6. The method of claim 1, wherein said silane is one or more of bis-[trimethoxysilylpropyl]amine, bis-[triethoxysilyipropyl]tetrasulfide, 3-aminopropyltriethoxysilane, N-[3-(trimethoxysilyl)propyl]ethylenediamine, gamma-glycidoxypropyltrimethoxysilane, beta-(3,4-epoxycyclohexyl)ethyltrimethoxy silane, tetramethylsilane, tetraethylsilane, tetramethoxysilane, methyltrimethoxysilane, dimethyldimethoxysilane, trimethylmethoxysilane, tetraethoxysilane, dimethyltetramethoxydisilazane, 1,1,3,3-tetramethyl-1,3-diethyoxysiloxane, 3-(2-aminoethyl)-aminopropyl trimethoxysilane, gamma-aminopropyl triethoxysilane, or glycidoxypropyl trimethoxysilane.

7. The method of claim 1, wherein said resin bond matrix is one or more of a melamine formaldehyde resins, urea formaldehyde resins, epoxy resins, polyester resins, polyamide resins, or polyimide resins.

8. A metal-coated superabrasive particle having improved retention of in a resin bond matrix, which comprises:

a metal-coated superabrasive particle treated with a silane coupling agent.

9. The metal-coated superabrasive particle of claim 8, wherein said metal-coated superabrasive particle is added to a resin bond matrix.

10. The metal-coated superabrasive particle of claim 9, wherein said silane is reacted into said resin bond matrix.

11. The metal-coated superabrasive particle of claim 8, wherein said superabrasive particle is one or more of diamond particle or cubic boron nitride (CBN) particle.
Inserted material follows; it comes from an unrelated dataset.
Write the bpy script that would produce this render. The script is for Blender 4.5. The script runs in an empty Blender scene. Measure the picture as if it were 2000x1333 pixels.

12. The metal-coated superabrasive particle of claim 8, wherein said metal coating is one or more of nickel, copper, cobalt, silver, or alloys thereof.

13. The metal-coated superabrasive particle of claim 12, wherein said alloys comprise phosphorous alloys.

14. The metal-coated superabrasive particle of claim 8, wherein said silane is one or more of bis-[trimethoxysilylpropyl]amine, bis-[triethoxysilylpropyl]tetrasulfide, 3-aminopropyltriethoxysilane, N-[3-(trimethoxysilyl)propyl]ethylenediamine, gamma-glycidoxypropyltrimethoxysilane, beta-(3,4-epoxycyclohexyl)ethyltrimethoxy silane, tetramethylsilane, tetraethylsilane, tetramethoxysilane, methyltrimethoxysilane, dimethyidimethoxysilane, trimethylmethoxysilane, tetraethoxysilane, dimethyltetramethoxydisilazane, 1,1,3,3-tetramethyl-1,3-diethyoxysiloxane, 3-(2-aminoethyl)-aminopropyl trimethoxysilane, gamma-aminopropyl triethoxysilane, or glycidoxypropyl trimethoxysilane.

15. The metal-coated superabrasive particle of claim 9, wherein said resin bond matrix is one or more of a melamine formaldehyde resins, urea formaldehyde resins, epoxy resins, polyester resins, polyamide resins, or polyimide resins.

16. A mixture, which comprises:

(a) metal-coated superabrasive particle; and

(b) a resin bond matrix having a silane is reacted thereinto.

17. The mixture of claim 16, wherein said resin bond matrix is one or more of a metamine formaldehyde resins, urea formaldehyde resins, epoxy resins, polyester resins, polyamide resins, or polyimide resins.

18. The mixture of claim 16, wherein said silane is one or more of bis-[trimethoxysilylpropyl]amine, bis-[triethoxysilylpropyl]tetrasulfide, 3-aminopropyltriethoxysilane, N-[3-(trimethoxysilyl)propyl]ethylenediamine, gamma-glycidoxypropyltrimethoxysilane, beta-(3,4-epoxycyclohexyl)ethyltrimethoxy silane, tetramethylsilane, tetraethylsilane, tetramethoxysilane, methyltrimethoxysilane, dimethyidimethoxysilane, trimethylmethoxysilane, tetraethoxysilane, dimethyltetramethoxydisilazane, 1,1,3,3-tetramethyl-1,3-diethyoxysiloxane, 3-(2-aminoethyl)-aminopropyl trimethoxysilane, gamma-aminopropyl triethoxysilane, or glycidoxypropyl trimethoxysilane.

19. The mixture of claim 16, wherein said superabrasive particle is one or more of diamond particle or cubic boron nitride (CBN) particle.

20. The mixture of claim 16, wherein said metal coating is one or more of nickel, copper, cobalt, silver, or alloys thereof.